5 exercises on saying dev-process and methodology acronyms aloud — the word acronyms like DRY and YAGNI versus the spelled-out CI/CD, SLA, SLO and SLI.
Key patterns
Said as words — OOP "oop", DRY "dry", YAGNI "YAG-nee"
Spelled out — CI/CD, MVP, POC, QA, SDK, API, IDE
Articulate carefully — SLA / SLO / SLI differ by one letter only
Watch IDE — "EYE-DEE-EE", not "ide" rhyming with "ride"
0 / 5 completed
1 / 5
How is CI/CD pronounced in a DevOps discussion?
CI/CD is spelled out: "SEE-EYE SEE-DEE".
Each part is an initialism read letter by letter, with a tiny pause for the slash: /siː aɪ/ then /siː diː/.
CI — "SEE-EYE" (Continuous Integration)
CD — "SEE-DEE" (Continuous Delivery or Continuous Deployment)
You do not blend it into a word. Common collocations: a CI/CD pipeline, set up CI, the CI runner, break the build in CI, fully automated CD. The slash is usually voiced as a brief gap, occasionally as "slash" when dictating literally. Beginners sometimes try "kicked" as a joke, but it is never serious usage.
2 / 5
How are MVP and POC pronounced in product and engineering planning?
MVP and POC are spelled out.
MVP — "EM-VEE-PEE" /ɛm viː piː/ (Minimum Viable Product). The "V" cannot fold into a syllable, so it stays an initialism.
POC — "PEE-OH-SEE" /piː oʊ siː/ (Proof of Concept). You will occasionally hear the playful "poke", but "PEE-OH-SEE" is standard and unambiguous.
Collocations: ship an MVP, scope down to an MVP, build a quick POC, a throwaway POC. Note: in sports "MVP" means Most Valuable Player, but in tech context it is always Minimum Viable Product — pronunciation is identical, meaning is from context.
3 / 5
How are API, SDK and IDE pronounced?
API, SDK and IDE are all spelled out.
API — "AY-PEE-EYE" /eɪ piː aɪ/ (Application Programming Interface)

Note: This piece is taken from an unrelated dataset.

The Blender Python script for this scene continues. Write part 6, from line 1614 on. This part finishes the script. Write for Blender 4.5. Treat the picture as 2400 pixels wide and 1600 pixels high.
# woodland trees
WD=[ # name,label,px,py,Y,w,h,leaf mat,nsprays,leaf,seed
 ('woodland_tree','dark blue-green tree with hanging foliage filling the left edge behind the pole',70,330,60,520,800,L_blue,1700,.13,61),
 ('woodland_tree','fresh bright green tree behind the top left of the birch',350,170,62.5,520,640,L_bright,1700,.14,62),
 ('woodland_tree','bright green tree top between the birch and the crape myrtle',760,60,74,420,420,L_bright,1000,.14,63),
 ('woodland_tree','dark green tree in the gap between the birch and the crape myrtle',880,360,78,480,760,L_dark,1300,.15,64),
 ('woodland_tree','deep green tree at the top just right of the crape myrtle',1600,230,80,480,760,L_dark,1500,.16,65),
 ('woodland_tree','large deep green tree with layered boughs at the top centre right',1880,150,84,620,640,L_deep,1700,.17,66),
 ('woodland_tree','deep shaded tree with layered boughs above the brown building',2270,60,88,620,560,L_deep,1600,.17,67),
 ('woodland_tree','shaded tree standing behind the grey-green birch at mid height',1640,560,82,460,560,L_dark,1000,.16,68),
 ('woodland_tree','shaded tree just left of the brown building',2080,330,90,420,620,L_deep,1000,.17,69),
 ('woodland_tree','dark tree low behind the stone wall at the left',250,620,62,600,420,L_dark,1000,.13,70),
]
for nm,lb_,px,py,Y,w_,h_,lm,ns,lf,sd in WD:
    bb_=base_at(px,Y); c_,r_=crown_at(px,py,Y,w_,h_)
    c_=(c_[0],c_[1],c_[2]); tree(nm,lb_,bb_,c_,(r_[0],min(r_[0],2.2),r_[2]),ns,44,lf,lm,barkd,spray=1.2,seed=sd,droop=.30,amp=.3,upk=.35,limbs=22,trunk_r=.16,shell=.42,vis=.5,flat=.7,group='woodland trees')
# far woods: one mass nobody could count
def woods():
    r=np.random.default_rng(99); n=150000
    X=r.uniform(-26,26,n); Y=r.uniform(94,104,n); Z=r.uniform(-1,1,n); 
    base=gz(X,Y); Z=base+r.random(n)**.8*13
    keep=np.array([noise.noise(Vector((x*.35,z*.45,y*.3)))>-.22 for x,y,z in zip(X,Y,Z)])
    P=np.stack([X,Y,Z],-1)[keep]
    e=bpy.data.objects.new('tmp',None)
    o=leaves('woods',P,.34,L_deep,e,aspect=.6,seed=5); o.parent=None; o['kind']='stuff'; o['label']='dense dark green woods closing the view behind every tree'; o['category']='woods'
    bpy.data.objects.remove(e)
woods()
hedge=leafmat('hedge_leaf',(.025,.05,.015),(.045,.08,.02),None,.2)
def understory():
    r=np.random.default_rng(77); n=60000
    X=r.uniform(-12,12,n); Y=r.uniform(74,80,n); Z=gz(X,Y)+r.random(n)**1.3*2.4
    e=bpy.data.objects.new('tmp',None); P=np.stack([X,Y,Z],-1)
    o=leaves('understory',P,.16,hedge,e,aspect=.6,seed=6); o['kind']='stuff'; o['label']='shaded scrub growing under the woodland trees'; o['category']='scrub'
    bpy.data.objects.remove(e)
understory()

SDK — "ESS-DEE-KAY" /ɛs diː keɪ/ (Software Development Kit)
IDE — "EYE-DEE-EE" /aɪ diː iː/ (Integrated Development Environment)
None forms a pronounceable syllable. Collocations: call the API, a REST API, the AWS SDK, install the SDK, open your IDE, IDE autocomplete. Watch out: IDE is "EYE-DEE-EE", not "ide" rhyming with "ride" — that one-syllable form is wrong in this context (though IDE the hardware interface is also spelled out the same way).
4 / 5
How are the coding-principle acronyms OOP, DRY and YAGNI pronounced?
OOP, DRY and YAGNI are all said as words.
OOP — "oop" /uːp/ (rhymes with "loop"), Object-Oriented Programming. Some also spell it "OH-OH-PEE", but "oop" is very common.
DRY — "dry" /draɪ/, like the ordinary word (Don't Repeat Yourself). Collocation: keep it DRY, that's not very DRY.
YAGNI — "YAG-nee" /ˈjæɡni/ (You Aren't Gonna Need It), an Extreme Programming maxim against over-engineering.
The opposite of DRY is WET ("Write Everything Twice") — a humorous backronym, also said as a word. These pronounceable acronyms are part of everyday agile/XP vocabulary.
5 / 5
How are the reliability acronyms SLA, SLO and SLI pronounced?
SLA, SLO and SLI are spelled out — and the distinction matters.
SLA — "ESS-ELL-AY" /ɛs ɛl eɪ/ (Service-Level Agreement) — the contractual promise to customers.
SLI — "ESS-ELL-EYE" /ɛs ɛl aɪ/ (Service-Level Indicator) — the actual measured metric.
Because the three differ only in the final letter, clear letter-by-letter articulation is essential — saying "slow" for SLO would be ambiguous. Collocations from SRE practice: breach the SLA, define an SLO, track the SLI, error budget. Related: QA "CUE-AY" (Quality Assurance) is likewise spelled out.